---------- DATA
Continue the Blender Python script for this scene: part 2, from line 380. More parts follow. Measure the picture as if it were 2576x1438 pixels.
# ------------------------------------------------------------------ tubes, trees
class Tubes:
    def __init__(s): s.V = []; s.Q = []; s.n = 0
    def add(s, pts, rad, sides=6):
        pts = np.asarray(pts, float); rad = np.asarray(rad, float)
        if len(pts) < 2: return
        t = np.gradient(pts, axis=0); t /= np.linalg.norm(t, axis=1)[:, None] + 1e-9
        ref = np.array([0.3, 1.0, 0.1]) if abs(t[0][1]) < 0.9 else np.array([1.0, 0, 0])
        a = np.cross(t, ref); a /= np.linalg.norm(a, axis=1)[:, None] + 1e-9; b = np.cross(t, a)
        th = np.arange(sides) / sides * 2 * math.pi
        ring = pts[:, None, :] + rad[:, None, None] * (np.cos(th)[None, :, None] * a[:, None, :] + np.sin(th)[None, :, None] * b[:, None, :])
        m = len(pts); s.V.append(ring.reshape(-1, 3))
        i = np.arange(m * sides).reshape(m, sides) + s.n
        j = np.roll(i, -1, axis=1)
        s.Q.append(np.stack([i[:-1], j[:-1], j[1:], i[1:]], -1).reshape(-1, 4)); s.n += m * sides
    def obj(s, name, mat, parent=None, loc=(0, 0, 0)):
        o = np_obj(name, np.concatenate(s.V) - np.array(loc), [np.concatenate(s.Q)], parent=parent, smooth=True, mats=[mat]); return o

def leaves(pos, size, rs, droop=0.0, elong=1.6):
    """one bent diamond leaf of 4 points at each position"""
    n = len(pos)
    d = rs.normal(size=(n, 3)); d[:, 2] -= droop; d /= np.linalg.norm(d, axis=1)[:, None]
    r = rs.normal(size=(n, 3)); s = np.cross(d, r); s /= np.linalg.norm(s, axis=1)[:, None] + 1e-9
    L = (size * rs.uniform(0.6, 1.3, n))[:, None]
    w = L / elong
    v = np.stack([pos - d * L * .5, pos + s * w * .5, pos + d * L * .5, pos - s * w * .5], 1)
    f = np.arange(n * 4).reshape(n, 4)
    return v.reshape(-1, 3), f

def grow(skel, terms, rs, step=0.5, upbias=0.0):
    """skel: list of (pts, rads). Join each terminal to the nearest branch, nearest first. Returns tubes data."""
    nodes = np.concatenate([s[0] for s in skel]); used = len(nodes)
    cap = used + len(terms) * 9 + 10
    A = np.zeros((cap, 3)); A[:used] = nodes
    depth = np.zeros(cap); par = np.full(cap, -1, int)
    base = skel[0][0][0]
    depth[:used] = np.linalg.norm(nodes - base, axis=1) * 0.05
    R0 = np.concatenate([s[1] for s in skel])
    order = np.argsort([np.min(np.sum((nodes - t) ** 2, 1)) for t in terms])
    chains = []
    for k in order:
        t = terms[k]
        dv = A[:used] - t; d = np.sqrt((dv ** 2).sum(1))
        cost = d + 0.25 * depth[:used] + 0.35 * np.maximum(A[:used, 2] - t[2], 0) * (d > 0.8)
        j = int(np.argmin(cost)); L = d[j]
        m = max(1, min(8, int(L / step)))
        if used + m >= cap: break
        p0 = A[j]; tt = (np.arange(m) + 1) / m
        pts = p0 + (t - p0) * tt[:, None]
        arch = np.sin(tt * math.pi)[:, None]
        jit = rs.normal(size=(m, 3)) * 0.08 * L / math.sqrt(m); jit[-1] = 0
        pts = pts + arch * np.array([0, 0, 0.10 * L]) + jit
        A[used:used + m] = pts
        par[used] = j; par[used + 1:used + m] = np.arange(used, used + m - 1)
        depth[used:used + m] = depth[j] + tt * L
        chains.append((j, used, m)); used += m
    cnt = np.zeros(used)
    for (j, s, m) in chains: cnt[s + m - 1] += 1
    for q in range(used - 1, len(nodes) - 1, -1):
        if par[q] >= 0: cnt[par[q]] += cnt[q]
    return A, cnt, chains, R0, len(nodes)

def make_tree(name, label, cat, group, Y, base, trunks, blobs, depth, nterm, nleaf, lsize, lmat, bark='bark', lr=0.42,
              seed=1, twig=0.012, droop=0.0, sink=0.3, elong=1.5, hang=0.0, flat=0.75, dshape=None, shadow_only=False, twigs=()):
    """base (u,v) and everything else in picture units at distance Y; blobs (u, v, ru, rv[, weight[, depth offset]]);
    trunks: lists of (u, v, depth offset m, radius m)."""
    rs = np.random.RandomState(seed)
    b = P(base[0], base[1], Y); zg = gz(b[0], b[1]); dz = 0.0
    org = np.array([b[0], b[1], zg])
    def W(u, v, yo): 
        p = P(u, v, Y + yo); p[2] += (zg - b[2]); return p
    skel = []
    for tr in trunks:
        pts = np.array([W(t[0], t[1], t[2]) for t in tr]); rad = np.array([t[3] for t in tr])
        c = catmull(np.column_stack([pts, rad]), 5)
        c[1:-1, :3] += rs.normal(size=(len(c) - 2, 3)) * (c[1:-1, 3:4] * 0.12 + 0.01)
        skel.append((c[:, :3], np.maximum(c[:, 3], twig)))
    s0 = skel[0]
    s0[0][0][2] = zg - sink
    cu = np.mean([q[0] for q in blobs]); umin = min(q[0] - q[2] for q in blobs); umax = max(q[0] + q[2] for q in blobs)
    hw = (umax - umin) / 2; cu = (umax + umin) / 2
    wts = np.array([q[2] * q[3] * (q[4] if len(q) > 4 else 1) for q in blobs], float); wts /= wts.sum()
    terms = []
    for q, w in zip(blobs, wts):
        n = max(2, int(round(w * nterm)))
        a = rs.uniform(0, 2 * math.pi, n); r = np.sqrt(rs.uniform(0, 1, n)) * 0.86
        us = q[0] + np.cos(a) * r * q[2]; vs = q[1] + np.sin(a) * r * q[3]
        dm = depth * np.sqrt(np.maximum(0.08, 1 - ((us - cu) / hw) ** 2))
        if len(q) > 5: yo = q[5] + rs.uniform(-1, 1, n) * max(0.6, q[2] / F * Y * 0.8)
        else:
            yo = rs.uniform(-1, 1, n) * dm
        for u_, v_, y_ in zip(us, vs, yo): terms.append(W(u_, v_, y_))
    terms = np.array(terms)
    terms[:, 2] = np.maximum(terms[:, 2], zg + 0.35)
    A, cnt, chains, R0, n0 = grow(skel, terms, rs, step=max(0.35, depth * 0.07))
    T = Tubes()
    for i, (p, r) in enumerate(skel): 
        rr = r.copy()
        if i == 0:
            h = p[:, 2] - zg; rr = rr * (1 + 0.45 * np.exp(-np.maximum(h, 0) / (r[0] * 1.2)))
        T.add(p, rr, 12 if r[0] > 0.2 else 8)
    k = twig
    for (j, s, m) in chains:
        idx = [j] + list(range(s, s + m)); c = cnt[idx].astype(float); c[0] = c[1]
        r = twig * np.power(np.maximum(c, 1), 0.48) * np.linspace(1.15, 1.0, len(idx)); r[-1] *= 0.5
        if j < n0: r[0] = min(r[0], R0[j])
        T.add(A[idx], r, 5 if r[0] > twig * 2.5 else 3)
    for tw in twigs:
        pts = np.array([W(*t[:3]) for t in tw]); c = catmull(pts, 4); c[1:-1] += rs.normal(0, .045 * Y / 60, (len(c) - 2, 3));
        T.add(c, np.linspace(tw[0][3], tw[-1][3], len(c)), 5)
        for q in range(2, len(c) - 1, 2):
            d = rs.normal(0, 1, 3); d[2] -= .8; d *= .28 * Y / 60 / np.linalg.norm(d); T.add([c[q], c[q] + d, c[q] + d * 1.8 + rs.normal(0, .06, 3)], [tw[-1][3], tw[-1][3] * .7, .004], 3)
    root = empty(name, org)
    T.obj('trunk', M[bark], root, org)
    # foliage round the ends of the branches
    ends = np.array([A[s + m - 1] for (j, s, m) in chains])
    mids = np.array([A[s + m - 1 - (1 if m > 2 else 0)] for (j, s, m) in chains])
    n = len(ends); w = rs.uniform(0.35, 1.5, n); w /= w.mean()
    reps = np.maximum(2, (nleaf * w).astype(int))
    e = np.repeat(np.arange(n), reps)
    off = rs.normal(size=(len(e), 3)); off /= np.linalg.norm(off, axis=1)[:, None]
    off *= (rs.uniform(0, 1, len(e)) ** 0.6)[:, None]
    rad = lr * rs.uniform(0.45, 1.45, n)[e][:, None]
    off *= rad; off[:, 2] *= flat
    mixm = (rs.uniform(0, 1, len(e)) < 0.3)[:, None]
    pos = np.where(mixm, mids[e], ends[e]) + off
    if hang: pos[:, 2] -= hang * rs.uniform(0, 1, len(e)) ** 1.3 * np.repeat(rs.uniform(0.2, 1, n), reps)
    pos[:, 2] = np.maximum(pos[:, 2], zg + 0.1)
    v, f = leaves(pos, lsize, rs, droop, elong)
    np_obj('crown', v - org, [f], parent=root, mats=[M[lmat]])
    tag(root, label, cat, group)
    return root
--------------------
▶ **GOAL**
Copy each line from the data above that includes "picture".

▶ **COMPLETE RESPONSE**
Continue the Blender Python script for this scene: part 2, from line 380. More parts follow. Measure the picture as if it were 2576x1438 pixels.
    """base (u,v) and everything else in picture units at distance Y; blobs (u, v, ru, rv[, weight[, depth offset]]);